PROBLEM DETAILS: Write out each line exactly as it stands, please.

#### DATA SHOWN ####

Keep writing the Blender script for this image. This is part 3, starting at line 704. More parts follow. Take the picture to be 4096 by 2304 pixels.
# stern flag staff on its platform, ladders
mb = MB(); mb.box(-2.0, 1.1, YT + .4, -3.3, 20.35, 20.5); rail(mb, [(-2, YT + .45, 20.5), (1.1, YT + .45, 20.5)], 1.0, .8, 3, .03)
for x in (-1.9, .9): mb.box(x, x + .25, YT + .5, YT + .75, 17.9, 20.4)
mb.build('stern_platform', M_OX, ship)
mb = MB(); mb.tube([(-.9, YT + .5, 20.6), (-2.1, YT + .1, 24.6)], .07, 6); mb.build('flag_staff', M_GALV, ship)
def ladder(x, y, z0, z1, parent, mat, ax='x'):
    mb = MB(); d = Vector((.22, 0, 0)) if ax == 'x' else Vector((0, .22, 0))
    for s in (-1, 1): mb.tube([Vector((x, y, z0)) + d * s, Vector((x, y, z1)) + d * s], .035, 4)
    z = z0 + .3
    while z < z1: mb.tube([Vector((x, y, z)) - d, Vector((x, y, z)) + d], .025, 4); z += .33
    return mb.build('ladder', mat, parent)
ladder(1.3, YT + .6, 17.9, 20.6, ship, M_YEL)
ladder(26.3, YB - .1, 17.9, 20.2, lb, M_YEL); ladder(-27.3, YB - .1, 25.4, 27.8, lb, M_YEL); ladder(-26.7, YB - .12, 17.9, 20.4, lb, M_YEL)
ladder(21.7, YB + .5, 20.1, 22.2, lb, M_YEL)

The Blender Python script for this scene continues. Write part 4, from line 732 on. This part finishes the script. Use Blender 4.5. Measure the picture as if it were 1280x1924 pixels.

####

ANSWER TO THE PROBLEM:
Keep writing the Blender script for this image. This is part 3, starting at line 704. More parts follow. Take the picture to be 4096 by 2304 pixels.
# stern flag staff on its platform, ladders
mb = MB(); mb.box(-2.0, 1.1, YT + .4, -3.3, 20.35, 20.5); rail(mb, [(-2, YT + .45, 20.5), (1.1, YT + .45, 20.5)], 1.0, .8, 3, .03)
for x in (-1.9, .9): mb.box(x, x + .25, YT + .5, YT + .75, 17.9, 20.4)
mb.build('stern_platform', M_OX, ship)
mb = MB(); mb.tube([(-.9, YT + .5, 20.6), (-2.1, YT + .1, 24.6)], .07, 6); mb.build('flag_staff', M_GALV, ship)
def ladder(x, y, z0, z1, parent, mat, ax='x'):
    mb = MB(); d = Vector((.22, 0, 0)) if ax == 'x' else Vector((0, .22, 0))
    for s in (-1, 1): mb.tube([Vector((x, y, z0)) + d * s, Vector((x, y, z1)) + d * s], .035, 4)
    z = z0 + .3
    while z < z1: mb.tube([Vector((x, y, z)) - d, Vector((x, y, z)) + d], .025, 4); z += .33
    return mb.build('ladder', mat, parent)
ladder(1.3, YT + .6, 17.9, 20.6, ship, M_YEL)
ladder(26.3, YB - .1, 17.9, 20.2, lb, M_YEL); ladder(-27.3, YB - .1, 25.4, 27.8, lb, M_YEL); ladder(-26.7, YB - .12, 17.9, 20.4, lb, M_YEL)
ladder(21.7, YB + .5, 20.1, 22.2, lb, M_YEL)

The Blender Python script for this scene continues. Write part 4, from line 732 on. This part finishes the script. Use Blender 4.5. Measure the picture as if it were 1280x1924 pixels.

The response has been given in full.